Two articles caught my eye recently, both covered the same topic: real world situations of tagging people. In both cases the need for the Tag is questionable, and in both cases the Tag’s have been implemented.

The first article is about a woman attending a college in San Antonio, Texas where she has gone to court to prevent her dismissal from the college because she will not wear an RFID chip – “include tiny Radio Frequency Identification (“RFID”) chips that produce a radio signal, enabling school officials to track students’ precise location on school property.

“The Northside Independent School District in San Antonio, Texas, has launched a program, the “Student Locator Project,” aimed ostensibly at increasing public funding for the district by increasing student attendance rates.

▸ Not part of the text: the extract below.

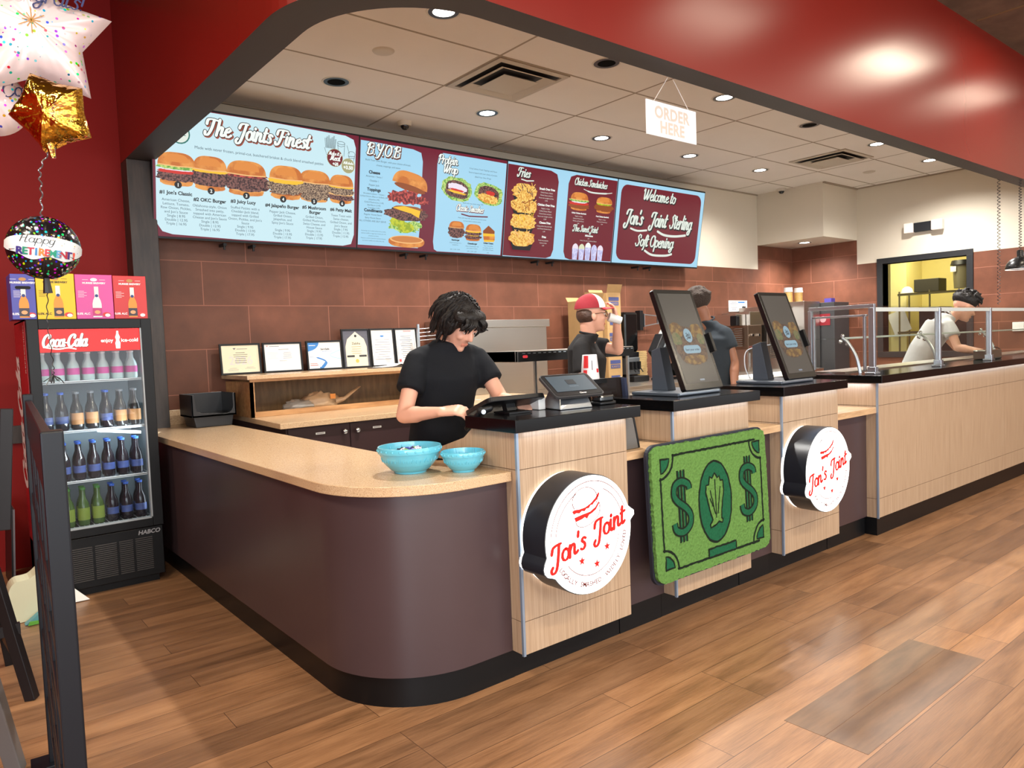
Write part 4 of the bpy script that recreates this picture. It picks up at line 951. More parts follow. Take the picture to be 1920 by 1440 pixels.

As part of the pilot program, roughly 4,200 students at Jay High School and Jones Middle School are being required to wear “SmartID” card badges embedded with an RFID tracking chip which will actively broadcast a signal at all times. Although the schools already boast 290 surveillance cameras, the cards will make it possible for school officials to track students’ whereabouts at all times. School officials hope to expand the program to the district’s 112 schools, with a student population of 100,000. Although implementation of the system will cost $500,000, school administrators are hoping that if the school district is able to increase attendance by tracking the students’ whereabouts, they will be rewarded with up to $1.7 million from the state government.”

The second article is worse. Saudi Arabia have actively started using tracking technology on ALL of its women.

Any country that treats its citizens as Saudi Arabia does should be subject to international sanctions of the kind imposed on North Korea – instead, the country where women are the property of men, not allowed to drive, and now, have their every move electronically tracked – is a fully supported ally of the West – in particular the USA and Britain. But hey, oil is more important tht human rights – right.

I am amazed that more people are not extremely concerned about the moves by the school district in Texas. Maybe truancy is an issue, but electronic chips to track students are not the answer. Some suggestions to improve attendance:

– Improve the lessons to make them more interesting

– Pay teachers more so that they will be more interested

Yes, much harder to do than slap a chip on a child – but here’s the thing, all you are going to achieve with the chip is to know where someone is when they are not in your school… you haven’t solved the problem.

These little (and in Saudi Arabia’s case big) infringements, and encroachments on individual privacy are how one day we will all meekly accept a Tag being implanted. Many people I work with who have to fly internationally, already say they wouldn’t mind being implanted with a chip if it removed some of the hassle of travel. Scary.